Depois, com os outros Sistemas de Gestão de Resíduos Urbanos (SGRU), temos algumas partilhas. Existe uma partilha com a Valorlis, que atualmente está a ser repensada, uma vez que, por decisão da entidade licenciadora, foi tomada a decisão de a terminar parcialmente, em minha opinião, ao arrepio do que são os princípios subjacentes do PERSU 2030. Mesmo assim, na prática, está a ser discutida uma partilha de capacidade de tratamento de biorresíduos, acontecendo o mesmo com a Amarsul. Além disso, recebemos resíduos da Tratolixo, de acordo com capacidade da nossa central de valorização energética.
No âmbito da inovação, temos várias parcerias com empresas nacionais e internacionais, academia e, claro, as entidades gestoras, sendo o Recycleye um exemplo disso.
Como podemos ir mais longe na valorização de resíduos?
Aqui é onde a inovação tem um papel determinante. Mas os processos de inovação nem sempre são fáceis. Temos quantidades muito significativas de resíduos e qualquer solução tem de estar preparada para uma dimensão como a da Valorsul.
Há várias parcerias que estamos a ver nesta matéria, mas esbarramos sempre no tema quantidade, pois, no setor dos resíduos, são importantes a dimensão e a maturidade da tecnologia subjacente. A Valorsul é uma empresa com dimensão importante e uma nova tecnologia de valorização tem de ter a capacidade de absorver uma quantidade significativa de resíduos. Como vamos, por exemplo, fazer a reintrodução nos processos produtivos das quantidades que vão aumentando de plástico e cartão?
A indústria tem um papel vital no tipo de materiais que introduz no mercado, que devem ser de origem reciclável ou com o potencial de reutilização. O que ainda não acontece hoje e, infelizmente, em quantidades expressivas. Nesta matéria, queremos também fazer parte da solução e olhamos atentamente para novas soluções, nomeadamente com a academia.
Como gostava de ver o setor dos resíduos em Portugal daqui a 10 anos?
A cumprir as metas. É importante termos um caminho que nos permita, numa base realista, definir o que queremos fazer e quando. É importante focar quais são as decisões que temos de tomar para que algumas áreas comecem a agir já.
Gostava que daqui a 10 anos houvesse uma consciência ambiental generalizada, pelo que considero determinante a educação ambiental que estamos a tentar incorporar
Gostava que daqui a 10 anos houvesse uma consciência ambiental generalizada, pelo que considero determinante a educação ambiental que estamos a tentar incorporar. No entanto, continuamos a colocar no mercado embalagens que não são recicláveis – uma percentagem significativa de embalagens que chegam às nossas instalações não têm qualquer destino.

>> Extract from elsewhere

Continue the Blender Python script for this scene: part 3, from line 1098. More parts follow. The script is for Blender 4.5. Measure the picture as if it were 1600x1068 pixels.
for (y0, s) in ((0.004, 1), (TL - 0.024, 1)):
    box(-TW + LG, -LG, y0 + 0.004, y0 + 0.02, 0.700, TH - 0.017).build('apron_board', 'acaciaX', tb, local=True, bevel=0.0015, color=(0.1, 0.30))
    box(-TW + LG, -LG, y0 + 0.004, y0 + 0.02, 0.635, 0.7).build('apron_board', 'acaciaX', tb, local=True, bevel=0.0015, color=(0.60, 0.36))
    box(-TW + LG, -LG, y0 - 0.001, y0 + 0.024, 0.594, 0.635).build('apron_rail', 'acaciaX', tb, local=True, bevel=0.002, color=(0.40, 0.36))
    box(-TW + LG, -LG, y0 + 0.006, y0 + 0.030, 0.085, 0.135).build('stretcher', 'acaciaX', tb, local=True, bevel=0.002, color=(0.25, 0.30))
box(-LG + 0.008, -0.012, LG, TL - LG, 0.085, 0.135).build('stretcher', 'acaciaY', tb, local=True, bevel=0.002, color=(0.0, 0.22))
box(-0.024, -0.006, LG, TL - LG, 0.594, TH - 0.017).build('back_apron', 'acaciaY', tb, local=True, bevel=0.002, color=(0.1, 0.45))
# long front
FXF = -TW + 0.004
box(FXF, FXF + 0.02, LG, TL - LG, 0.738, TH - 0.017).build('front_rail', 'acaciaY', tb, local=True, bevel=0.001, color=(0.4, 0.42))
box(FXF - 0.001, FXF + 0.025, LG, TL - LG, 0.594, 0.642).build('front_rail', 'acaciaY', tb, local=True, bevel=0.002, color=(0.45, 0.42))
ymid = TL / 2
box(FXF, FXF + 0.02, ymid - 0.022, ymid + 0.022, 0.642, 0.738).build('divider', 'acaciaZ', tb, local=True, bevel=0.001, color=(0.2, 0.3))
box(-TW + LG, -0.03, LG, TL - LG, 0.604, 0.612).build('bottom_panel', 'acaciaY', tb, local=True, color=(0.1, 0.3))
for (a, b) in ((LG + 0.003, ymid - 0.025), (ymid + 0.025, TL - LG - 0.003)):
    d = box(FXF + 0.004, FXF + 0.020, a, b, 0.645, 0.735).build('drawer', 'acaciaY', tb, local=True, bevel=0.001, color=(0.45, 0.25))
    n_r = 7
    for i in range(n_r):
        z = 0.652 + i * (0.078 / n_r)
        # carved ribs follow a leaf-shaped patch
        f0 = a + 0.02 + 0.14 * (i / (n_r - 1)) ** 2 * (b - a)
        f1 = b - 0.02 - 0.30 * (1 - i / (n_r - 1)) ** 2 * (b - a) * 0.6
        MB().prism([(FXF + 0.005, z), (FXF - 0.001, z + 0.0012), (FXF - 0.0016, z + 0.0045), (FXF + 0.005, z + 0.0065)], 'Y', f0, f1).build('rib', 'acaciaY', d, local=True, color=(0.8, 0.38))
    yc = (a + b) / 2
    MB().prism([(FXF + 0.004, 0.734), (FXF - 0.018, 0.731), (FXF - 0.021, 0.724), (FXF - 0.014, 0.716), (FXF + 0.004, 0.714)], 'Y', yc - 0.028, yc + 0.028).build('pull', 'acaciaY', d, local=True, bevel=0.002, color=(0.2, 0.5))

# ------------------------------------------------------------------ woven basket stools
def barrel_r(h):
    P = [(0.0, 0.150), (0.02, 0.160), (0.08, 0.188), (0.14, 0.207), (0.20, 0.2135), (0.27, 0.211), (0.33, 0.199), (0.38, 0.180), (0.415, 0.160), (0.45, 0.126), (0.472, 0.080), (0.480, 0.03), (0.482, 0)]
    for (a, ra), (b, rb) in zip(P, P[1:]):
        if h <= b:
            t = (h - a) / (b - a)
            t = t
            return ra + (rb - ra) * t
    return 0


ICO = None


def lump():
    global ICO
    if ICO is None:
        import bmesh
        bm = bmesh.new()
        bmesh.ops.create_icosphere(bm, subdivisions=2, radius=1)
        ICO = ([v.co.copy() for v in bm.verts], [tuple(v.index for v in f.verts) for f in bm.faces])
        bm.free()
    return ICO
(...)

Há várias áreas que têm de ser abordadas de forma mais intensa, como a prevenção e a reutilização. Por outro lado, ainda temos resíduos que nos chegam com imensa contaminação porque algumas pessoas separam nos contentores errados.
A este propósito, a Valorsul lançou a Linha da Reciclagem, uma iniciativa do Grupo EGF – um número gratuito para o qual qualquer cidadão pode ligar se tiver uma dúvida ou até uma reclamação. Esta linha tem recebido muitas dúvidas sobre o que fazer com as embalagens. É ótimo perceber que este projeto tem um potencial enorme de fazer a diferença e ajudar a população a tomar as melhores decisões de reciclagem.
Por Diana Fonseca. Fotos de Raquel Wise.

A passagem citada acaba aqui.